En revanche, la cour administrative d'appel de Marseille a jugé au même moment, pour le cas des cliniques, que les locaux dans lesquels étaient fournies des prestations d'hôtellerie pouvaient être considérés comme des locaux commerciaux habituellement ouverts à la clientèle, donc éligibles au crédit d'impôt pour les investissements réalisés en Corse.

Même si elle n'a pas jugé précisément du cas qui nous occupe, il semble que cette dernière jurisprudence soit transposable à certains investissements réalisés dans les campings, notamment aux habitations légères de loisirs.

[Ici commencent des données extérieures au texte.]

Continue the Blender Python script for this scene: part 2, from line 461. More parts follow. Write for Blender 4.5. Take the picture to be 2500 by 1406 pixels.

En tout état de cause, de tels investissements ne peuvent être éligibles au crédit d'impôt pour des investissements réalisés en Corse que s'ils remplissent toutes les conditions posées par la loi et la jurisprudence. Cela implique notamment que les équipements soient acquis à l'état neuf et que la fourniture de prestations hôtelières permette de qualifier ces locaux de locaux commerciaux. Le respect de ces conditions, qui s'appliquent à tous les bénéficiaires du crédit d'impôt, est vérifié au cas par cas par les services fiscaux.

Dans ces circonstances, et afin de tenir compte de ces jurisprudences contradictoires, mes services travaillent actuellement à la mise à jour de la doctrine administrative relative au crédit d'impôt pour les investissements réalisés en Corse. Celle-ci devrait être publiée dans les toutes prochaines semaines.

Vous l'avez compris, monsieur le sénateur, la complexité de cette jurisprudence nous oblige à faire preuve de prudence et à effectuer ce travail préparatoire.